Ironi di Indonesia, Negara Agraris yang Sulit Penuhi Kebutuhan Beras
Produksi gabah di Jawa Barat terus menurun
Follow IDN Times untuk mendapatkan informasi terkini. Klik untuk follow WhatsApp Channel & Google News
Bandung, IDN Times - Mayoritas masyarakat Indonesia saat ini tengah mengeluhkan harga beras yang terus mengalami kenaikan. Kondisi ini sudah terjadi sejak tahun lalu di mana komoditas beras jenis premium di pasaran harganya merangkak secara perlahan, belum pernah alami penurunan harga yang signifikan.
Badan Pusat Statistik (BPS) tak menampik bahwa produksi pad di dalam negeri termasuk di Provinsi Jawa Barat yang menjadi salah satu lumbung alami penurunan. BPS mencatat beberapa peristiwa alam yang terjadi di Jawa Barat menyebabkan penurunan produksi padi pada tahun 2023 menjadi 9,095 juta ton Gabah Kering Giling (GKG), dari sebelumnya 9,43 juta ton pada 2022.
Tiga kabupaten/kota dengan total produksi padi tertinggi pada 2023 adalah Kabupaten Indramayu (1,41 juta ton), Kabupaten Karawang (1,09 juta ton), dan Kabupaten Subang (1,01 juta ton). Sementara, tiga kabupaten/kota dengan produksi padi terendah yaitu Kota Depok (33,1 ton), Kota Bogor (117,8 ton), dan Kota Cimahi (445,5 ton).
Penurunan produksi padi yang cukup besar pada 2023 terjadi di beberapa wilayah sentra produksi padi seperti Kabupaten Karawang (turun 130,2 ribu ton), Kabupaten Indramayu (turun 62,5 ribu ton), dan Kabupaten Bekasi (turun 48,3 ribu ton).
Persoalan penurunan produksi padi tak hanya dikarenakan anomali cuaca. Hal lain yang menjadi pemicu adalah penurunan luasan lahan untuk memproduksi padi. Berdasarkan perkiraan luasan panen padi di Jawa Barat seluas 1,58 juta hektare yang terdiri dari realisasi luasan panen padi periode Januari−September 2023 sebesar 1,31 juta hektare, ditambah potensi luas panen padi pada Oktober−Desember 2023 sekitar 273,72 ribu hektare.

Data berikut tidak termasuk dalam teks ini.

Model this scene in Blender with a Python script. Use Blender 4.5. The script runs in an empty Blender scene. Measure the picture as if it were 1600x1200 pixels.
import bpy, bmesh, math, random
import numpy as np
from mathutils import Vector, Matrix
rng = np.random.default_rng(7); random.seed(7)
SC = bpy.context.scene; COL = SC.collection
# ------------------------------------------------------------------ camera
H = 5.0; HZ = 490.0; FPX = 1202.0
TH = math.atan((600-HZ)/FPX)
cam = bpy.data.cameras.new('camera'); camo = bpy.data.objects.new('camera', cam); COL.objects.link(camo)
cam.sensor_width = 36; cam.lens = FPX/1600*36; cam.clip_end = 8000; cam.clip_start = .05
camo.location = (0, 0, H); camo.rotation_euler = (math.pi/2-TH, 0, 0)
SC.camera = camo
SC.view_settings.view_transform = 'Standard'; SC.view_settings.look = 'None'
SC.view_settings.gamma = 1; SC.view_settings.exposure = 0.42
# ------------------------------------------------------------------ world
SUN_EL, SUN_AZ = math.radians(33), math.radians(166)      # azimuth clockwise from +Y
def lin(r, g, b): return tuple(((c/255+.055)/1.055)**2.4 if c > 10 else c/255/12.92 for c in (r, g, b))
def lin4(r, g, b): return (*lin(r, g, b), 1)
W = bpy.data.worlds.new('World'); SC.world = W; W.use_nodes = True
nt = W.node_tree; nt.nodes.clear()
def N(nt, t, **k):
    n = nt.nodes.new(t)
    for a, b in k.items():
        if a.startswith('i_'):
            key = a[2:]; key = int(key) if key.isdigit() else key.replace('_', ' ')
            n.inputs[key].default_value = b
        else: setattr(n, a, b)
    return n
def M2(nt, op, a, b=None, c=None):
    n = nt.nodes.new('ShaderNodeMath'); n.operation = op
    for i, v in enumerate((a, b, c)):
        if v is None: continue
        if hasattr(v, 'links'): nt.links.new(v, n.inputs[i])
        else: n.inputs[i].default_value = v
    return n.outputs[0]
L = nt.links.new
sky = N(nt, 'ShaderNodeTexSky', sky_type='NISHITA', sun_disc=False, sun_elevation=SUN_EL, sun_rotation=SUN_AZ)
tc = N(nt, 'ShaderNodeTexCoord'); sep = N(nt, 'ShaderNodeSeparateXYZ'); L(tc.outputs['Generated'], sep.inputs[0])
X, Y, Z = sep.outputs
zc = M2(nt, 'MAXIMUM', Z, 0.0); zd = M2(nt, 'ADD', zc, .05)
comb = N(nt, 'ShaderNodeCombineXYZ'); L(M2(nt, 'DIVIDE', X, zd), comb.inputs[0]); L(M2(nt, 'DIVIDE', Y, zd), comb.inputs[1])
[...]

Dengan luas panen padi Provinsi Jawa Barat pada 2023 yang diperkirakan sekitar 1,58 juta hektare itu, mengalami penurunan sebanyak 81,53 ribu hektare atau 4,90 persen dibandingkan luas panen padi pada 2022 mencapai 1,66 juta hektare.
1. Pemerintah seakan mengabaikan permasalahan pangan yang sudah bertahun-tahun
Minimanya lahan yang berdampak pada produksi gabah yang menurun juga diakui Ketua Himpunan Kerukunan Tani Indonesia (HKTI) Jawa Barat, Entang menuturkan bahwa ketersediaan beras karena lahan yang tergerus banyaknya pembangunan, seperti kawasan industri maupun pemukiman masyarakat. Selain itu ada juga proyek pembangunan nasional (PSN) seperti Bandara, Pelabuhan dan lainnya membutuhkan ruang pertanian yang tidak sedikit.
Dengan berbagai proyek pembangunan ini perlindungan terhadap lahan hidup untuk pertanian khususnya pesawahan menjadi tergerus. Dengan demikian semangat pemerintah untuk bisa menjadikam negara ini sebagai lumbung pangan bertolak belakang dengan banyaknya lahan sawan hilang akibat pembangunan yang masif.
"Ini jadi konsekuensi kita. Risikonya lahan kita tergerus dan seharusnya memikirkan gantinya. Lahan pertanian semakin menyempit sehingga tidak mungkin produksi meningkat," kata Entang.
Persoalan ini pun menjadi ironi bersama karena kebutuhan pangan kita besar seiring dengan pertambahan penduduk di dalam negeri. Pemerintah baik di pusat dan daerah seakan tidak peduli dengan pemenuhan pangan yang harus diselesaikan dan menjadi masalah akut.